Although few would deny that faith takes many guises, the club’s legendary sessions – where each week thousands of clubbers from across London convene to “cleanse their souls with gallons of beer” – have finally worn thin the Christian patience of their namesake.
This week the verger at St Giles-in-the-Field in Holborn warned organisers of the event, which runs under the principle “you cannot be forgiven until you have sinned”, that “the Church joke had gone too far”.
Michael Hennessey, who has been at the historic Grade I-listed church for 10 years, said: “It doesn’t really look good if you are strolling around Kentish Town on Sunday and you are confronted by people wearing T-shirts that say ‘Church Wardens’ that are behaving in a way that is not very church-like.
“I think it gives my church a bit of a bad name.
“People don’t want to see that sort of thing on a Sunday afternoon.”
The Church event started in 1979 in Fulham Broadway before coming to Tottenham Court Road punk and rock venue Busby’s in 1990.
After a brief stint at The Dome in Tufnell Park and in King’s Cross, it took up residence in the Forum four-and-a-half years ago.
Manager Julian Molteno said: “We have been called The Church for a long time now. It was because the event runs on Sundays. The Church Wardens, who are doormen, are part of the theme.
“Most people who live in Kentish Town know about our church, and I don’t think they would be too confused.
“The problem is that we have many customers leaving on Sunday afternoon around 3.30pm.

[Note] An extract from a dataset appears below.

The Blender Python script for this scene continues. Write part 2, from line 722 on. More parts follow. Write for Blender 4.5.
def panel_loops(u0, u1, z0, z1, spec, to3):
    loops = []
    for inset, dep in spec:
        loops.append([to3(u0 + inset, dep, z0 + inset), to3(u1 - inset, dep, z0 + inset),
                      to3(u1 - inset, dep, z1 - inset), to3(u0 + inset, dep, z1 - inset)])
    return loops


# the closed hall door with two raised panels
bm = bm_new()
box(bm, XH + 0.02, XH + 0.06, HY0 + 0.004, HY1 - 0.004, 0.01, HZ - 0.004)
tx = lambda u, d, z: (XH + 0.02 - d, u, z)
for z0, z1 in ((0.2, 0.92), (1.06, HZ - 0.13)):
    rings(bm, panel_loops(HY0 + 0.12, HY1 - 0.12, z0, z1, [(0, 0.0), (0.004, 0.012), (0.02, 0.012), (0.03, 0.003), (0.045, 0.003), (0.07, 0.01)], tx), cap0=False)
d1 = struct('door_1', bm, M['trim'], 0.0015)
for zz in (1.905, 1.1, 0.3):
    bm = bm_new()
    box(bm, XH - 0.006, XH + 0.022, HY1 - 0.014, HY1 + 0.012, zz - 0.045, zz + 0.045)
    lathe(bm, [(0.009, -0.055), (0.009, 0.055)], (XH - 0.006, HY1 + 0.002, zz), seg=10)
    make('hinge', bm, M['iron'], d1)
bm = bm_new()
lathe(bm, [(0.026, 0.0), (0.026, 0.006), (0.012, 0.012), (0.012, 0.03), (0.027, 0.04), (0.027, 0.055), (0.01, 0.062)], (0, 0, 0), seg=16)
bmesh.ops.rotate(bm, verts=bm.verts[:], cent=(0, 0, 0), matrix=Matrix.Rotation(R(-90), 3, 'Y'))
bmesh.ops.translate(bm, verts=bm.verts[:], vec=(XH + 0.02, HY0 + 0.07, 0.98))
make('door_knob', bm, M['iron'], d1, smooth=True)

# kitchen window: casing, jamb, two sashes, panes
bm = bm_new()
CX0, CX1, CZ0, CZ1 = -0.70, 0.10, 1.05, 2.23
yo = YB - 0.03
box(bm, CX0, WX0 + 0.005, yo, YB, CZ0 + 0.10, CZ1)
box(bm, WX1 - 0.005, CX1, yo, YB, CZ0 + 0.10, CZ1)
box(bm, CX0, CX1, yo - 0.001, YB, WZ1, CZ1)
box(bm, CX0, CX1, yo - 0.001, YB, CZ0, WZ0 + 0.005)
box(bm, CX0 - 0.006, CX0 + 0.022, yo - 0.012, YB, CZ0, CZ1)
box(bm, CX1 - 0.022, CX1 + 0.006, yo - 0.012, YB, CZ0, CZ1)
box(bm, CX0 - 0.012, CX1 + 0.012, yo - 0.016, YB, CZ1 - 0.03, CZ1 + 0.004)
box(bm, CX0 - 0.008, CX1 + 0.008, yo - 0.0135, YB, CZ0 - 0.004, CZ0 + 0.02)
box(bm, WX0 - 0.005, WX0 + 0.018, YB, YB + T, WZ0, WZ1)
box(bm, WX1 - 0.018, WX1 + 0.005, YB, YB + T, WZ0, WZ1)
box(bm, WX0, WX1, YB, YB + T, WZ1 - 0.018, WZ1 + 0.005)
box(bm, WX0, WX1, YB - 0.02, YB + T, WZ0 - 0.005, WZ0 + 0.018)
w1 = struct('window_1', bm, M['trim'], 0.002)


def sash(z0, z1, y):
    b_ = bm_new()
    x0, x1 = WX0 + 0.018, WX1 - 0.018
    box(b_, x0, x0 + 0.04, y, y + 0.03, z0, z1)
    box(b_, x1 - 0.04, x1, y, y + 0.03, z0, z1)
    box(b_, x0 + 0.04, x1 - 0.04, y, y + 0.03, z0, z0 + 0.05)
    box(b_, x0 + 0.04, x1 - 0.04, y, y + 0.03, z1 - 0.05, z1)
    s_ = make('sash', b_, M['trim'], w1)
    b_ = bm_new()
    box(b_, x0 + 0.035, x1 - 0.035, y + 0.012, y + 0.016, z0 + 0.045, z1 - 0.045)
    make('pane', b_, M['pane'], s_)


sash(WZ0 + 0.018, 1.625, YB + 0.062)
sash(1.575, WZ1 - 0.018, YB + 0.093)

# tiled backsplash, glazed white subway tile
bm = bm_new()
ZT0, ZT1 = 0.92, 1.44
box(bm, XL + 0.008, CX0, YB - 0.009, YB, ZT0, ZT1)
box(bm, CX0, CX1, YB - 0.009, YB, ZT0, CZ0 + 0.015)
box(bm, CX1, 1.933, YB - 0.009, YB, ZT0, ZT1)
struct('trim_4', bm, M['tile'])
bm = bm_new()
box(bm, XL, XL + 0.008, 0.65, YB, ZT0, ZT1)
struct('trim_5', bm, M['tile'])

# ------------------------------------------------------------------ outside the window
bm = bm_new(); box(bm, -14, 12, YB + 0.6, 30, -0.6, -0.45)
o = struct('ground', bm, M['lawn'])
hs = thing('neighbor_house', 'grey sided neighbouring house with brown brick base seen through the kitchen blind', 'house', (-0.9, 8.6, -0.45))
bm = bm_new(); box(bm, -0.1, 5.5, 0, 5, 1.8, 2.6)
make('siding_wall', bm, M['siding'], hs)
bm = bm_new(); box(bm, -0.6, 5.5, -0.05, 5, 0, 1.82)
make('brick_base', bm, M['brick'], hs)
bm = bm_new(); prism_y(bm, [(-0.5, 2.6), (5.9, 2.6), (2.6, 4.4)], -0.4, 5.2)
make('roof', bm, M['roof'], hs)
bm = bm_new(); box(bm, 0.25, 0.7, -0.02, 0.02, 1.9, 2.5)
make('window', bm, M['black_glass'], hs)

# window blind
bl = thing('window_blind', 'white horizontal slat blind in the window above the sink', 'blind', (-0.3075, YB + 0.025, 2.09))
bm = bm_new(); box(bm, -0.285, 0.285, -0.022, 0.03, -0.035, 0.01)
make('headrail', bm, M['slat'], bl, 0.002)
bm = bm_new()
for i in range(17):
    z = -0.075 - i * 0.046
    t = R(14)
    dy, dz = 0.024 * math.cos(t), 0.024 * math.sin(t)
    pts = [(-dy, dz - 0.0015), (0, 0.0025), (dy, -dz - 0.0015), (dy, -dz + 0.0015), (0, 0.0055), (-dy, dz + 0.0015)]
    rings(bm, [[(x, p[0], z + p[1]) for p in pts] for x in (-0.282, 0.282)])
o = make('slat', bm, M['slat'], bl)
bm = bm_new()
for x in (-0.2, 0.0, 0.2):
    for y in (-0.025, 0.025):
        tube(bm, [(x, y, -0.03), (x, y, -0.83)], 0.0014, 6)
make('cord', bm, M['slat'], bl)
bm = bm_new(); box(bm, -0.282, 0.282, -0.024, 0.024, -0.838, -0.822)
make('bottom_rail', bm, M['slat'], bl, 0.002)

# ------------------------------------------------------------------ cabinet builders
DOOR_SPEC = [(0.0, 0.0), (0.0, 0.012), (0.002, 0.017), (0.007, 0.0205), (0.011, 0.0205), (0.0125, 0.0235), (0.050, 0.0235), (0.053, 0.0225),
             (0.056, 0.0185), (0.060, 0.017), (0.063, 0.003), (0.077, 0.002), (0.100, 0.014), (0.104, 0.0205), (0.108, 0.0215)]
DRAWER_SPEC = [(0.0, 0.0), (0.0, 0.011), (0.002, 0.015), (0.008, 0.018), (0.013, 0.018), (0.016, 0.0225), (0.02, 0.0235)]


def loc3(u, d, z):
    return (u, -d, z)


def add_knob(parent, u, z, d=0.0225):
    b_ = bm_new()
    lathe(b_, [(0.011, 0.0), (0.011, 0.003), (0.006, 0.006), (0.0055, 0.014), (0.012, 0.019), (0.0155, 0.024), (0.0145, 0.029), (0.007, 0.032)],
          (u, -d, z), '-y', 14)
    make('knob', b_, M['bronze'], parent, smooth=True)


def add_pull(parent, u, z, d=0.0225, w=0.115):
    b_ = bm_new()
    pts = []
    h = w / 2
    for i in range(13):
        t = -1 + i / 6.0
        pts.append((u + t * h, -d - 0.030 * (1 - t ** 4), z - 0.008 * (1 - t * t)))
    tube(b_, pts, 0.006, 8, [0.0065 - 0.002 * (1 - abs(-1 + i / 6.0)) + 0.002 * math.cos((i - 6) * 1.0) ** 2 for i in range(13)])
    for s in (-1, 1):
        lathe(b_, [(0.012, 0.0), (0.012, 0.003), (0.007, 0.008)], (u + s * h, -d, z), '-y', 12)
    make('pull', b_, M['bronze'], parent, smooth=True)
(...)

“We make a tremendous effort to make sure they leave quietly.
“Everyone is given a flyer when they come in saying they are in a residential area.”
He added: “We have Church Wardens stretching down to McDonald’s and standing outside the Tube station.
“Sometimes the doormen have to physically remove people but on the whole I make sure I employ doormen who can talk and can take control of a situation without violence.
“Doormen get a bad press – the old image of them is outdated.”